Task brief
Which lines have the string "follow"? Copy all of them from the entries below.

Data rows
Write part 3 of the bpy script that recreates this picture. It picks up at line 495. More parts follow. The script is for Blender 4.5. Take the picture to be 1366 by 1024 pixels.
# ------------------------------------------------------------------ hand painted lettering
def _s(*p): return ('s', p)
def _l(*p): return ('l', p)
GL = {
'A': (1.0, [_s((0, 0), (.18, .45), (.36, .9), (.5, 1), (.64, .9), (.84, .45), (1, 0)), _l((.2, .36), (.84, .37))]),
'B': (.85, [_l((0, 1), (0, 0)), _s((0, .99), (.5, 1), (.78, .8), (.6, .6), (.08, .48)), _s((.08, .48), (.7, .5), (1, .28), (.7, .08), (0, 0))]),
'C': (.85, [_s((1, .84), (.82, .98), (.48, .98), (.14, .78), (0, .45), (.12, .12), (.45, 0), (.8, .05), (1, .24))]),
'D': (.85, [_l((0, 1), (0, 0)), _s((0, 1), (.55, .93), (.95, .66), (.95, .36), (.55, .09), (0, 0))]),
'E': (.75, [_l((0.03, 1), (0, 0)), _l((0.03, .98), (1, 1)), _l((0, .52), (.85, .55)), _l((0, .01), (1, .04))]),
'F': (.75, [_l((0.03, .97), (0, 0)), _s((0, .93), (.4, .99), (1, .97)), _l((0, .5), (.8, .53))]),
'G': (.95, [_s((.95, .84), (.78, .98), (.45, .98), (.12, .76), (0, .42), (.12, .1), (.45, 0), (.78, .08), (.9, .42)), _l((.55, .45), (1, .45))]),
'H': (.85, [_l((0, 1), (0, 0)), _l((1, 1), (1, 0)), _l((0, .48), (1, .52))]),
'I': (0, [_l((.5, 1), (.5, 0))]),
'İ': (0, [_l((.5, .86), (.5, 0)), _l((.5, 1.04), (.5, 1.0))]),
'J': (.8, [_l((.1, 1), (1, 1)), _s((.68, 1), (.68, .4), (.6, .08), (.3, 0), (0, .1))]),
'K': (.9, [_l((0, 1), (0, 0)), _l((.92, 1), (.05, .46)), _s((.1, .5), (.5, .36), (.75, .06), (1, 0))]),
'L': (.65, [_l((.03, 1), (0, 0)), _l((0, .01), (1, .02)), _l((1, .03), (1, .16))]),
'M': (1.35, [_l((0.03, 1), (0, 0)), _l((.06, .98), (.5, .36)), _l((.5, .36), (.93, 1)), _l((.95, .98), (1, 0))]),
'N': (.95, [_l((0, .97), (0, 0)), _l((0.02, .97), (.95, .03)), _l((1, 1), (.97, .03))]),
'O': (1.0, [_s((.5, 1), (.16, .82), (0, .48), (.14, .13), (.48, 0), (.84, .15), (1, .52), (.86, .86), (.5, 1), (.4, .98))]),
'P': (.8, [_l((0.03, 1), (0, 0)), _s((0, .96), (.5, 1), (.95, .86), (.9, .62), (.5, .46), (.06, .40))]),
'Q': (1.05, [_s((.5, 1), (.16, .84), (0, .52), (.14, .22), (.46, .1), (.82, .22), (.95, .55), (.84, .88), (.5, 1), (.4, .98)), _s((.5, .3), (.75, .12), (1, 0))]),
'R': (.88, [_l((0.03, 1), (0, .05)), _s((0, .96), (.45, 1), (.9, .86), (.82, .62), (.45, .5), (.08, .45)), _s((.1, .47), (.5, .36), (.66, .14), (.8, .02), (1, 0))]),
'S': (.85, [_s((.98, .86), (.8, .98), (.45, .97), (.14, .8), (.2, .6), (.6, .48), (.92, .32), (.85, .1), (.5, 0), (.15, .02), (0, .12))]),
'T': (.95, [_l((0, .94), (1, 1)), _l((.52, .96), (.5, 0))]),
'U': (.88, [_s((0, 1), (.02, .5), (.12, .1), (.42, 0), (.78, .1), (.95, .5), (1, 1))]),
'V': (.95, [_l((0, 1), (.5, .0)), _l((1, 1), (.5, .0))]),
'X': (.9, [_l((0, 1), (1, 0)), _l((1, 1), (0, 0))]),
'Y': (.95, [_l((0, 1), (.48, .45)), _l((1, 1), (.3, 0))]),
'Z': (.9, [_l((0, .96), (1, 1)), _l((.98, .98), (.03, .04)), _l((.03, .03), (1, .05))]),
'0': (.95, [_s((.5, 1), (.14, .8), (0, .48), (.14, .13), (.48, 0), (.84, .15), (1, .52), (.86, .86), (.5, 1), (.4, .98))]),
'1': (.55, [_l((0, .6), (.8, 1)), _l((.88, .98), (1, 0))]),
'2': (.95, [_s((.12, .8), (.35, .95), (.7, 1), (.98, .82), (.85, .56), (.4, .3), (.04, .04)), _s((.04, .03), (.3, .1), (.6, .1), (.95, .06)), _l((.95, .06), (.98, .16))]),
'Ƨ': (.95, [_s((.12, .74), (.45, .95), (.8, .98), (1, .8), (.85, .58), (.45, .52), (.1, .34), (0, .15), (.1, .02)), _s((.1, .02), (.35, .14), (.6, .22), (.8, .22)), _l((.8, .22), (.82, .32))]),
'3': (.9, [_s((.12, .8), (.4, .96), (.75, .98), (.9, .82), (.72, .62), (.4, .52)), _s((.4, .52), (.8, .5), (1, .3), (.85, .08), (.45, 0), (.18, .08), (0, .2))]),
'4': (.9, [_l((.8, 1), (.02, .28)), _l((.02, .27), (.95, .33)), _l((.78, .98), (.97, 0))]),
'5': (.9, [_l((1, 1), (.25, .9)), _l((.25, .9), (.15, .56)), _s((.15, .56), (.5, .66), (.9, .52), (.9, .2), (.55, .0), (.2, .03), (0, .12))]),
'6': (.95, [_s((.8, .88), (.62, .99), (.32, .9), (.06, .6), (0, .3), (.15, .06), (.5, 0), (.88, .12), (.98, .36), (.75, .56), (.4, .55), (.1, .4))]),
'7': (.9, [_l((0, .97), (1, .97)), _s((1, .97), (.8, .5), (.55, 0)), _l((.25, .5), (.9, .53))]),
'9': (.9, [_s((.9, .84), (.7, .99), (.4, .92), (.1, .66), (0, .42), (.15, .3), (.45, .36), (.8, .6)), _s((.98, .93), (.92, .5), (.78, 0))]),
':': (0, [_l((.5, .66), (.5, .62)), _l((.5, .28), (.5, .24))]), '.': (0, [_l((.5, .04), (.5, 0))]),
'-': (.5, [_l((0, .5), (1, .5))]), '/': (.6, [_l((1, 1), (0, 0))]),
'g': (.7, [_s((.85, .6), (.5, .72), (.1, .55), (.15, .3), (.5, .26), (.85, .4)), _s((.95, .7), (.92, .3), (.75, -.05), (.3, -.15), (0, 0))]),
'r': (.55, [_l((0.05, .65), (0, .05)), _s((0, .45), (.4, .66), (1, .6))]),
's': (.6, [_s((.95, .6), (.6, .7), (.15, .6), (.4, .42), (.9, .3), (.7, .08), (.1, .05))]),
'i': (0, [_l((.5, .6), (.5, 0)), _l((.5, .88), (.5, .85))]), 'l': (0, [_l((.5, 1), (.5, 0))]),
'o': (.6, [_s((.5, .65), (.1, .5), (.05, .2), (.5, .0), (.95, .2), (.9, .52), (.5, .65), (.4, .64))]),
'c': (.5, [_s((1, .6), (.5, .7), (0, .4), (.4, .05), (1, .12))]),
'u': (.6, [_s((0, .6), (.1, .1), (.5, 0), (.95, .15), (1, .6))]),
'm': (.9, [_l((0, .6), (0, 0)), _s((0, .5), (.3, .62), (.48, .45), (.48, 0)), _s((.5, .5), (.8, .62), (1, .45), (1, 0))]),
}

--

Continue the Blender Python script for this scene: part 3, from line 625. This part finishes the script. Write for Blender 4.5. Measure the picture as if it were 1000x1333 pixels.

---

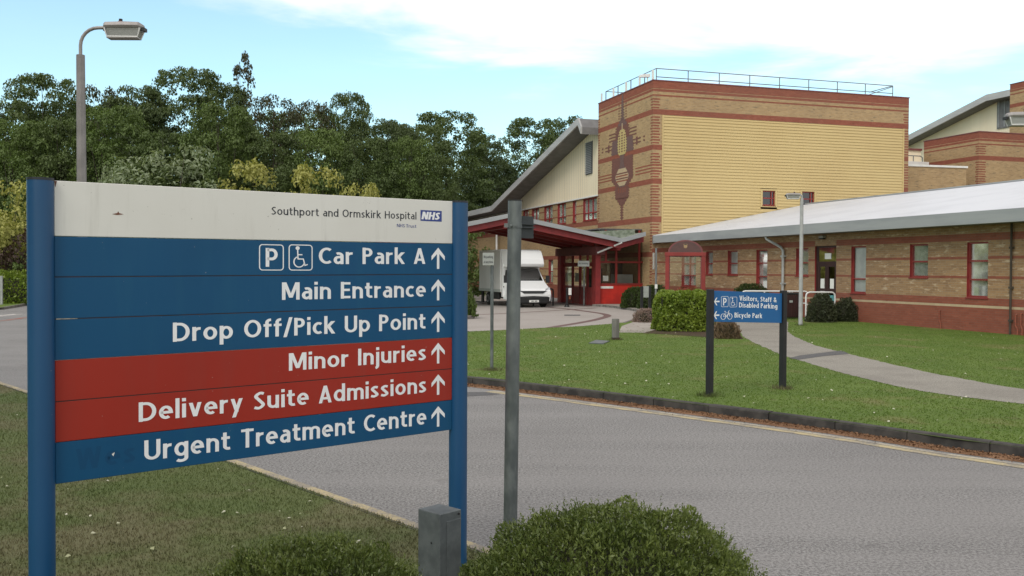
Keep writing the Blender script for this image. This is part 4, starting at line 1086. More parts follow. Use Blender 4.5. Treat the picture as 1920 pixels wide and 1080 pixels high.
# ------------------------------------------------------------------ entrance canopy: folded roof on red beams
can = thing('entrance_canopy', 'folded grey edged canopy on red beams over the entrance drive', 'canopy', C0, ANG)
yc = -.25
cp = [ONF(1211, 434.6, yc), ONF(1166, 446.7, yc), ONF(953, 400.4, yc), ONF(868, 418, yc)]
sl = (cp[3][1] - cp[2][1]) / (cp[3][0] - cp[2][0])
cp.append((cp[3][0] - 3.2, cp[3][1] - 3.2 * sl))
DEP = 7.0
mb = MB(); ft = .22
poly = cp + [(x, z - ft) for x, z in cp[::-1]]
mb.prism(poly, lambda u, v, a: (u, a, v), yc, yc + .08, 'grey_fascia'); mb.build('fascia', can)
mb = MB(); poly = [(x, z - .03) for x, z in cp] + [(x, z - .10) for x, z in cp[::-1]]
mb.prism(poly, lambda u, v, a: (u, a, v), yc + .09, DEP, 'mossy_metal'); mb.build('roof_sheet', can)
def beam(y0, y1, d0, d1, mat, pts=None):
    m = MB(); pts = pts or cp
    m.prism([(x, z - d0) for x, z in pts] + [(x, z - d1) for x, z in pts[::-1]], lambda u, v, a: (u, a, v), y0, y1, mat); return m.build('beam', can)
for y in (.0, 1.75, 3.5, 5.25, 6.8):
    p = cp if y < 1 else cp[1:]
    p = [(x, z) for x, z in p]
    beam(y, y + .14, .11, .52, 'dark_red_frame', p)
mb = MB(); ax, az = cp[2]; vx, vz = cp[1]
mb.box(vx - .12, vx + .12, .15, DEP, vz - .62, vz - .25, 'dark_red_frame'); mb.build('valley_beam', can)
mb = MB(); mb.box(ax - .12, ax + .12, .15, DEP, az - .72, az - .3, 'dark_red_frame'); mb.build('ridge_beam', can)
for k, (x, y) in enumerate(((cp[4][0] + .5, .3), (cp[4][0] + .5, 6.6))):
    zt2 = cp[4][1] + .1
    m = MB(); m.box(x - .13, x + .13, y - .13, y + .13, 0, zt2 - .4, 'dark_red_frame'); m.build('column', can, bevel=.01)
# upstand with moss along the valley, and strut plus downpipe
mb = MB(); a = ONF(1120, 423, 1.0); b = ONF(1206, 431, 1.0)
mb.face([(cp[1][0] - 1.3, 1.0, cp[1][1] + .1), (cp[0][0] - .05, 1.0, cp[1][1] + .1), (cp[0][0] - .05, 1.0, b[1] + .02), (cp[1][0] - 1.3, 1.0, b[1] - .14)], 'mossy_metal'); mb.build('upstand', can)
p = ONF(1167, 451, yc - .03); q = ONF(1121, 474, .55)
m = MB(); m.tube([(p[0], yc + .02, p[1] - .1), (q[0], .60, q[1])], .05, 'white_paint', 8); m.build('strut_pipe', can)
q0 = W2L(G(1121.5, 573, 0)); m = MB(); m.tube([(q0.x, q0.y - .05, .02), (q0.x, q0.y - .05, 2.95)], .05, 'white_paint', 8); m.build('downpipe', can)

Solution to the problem
Write part 3 of the bpy script that recreates this picture. It picks up at line 495. More parts follow. The script is for Blender 4.5. Take the picture to be 1366 by 1024 pixels.
Keep writing the Blender script for this image. This is part 4, starting at line 1086. More parts follow. Use Blender 4.5. Treat the picture as 1920 pixels wide and 1080 pixels high.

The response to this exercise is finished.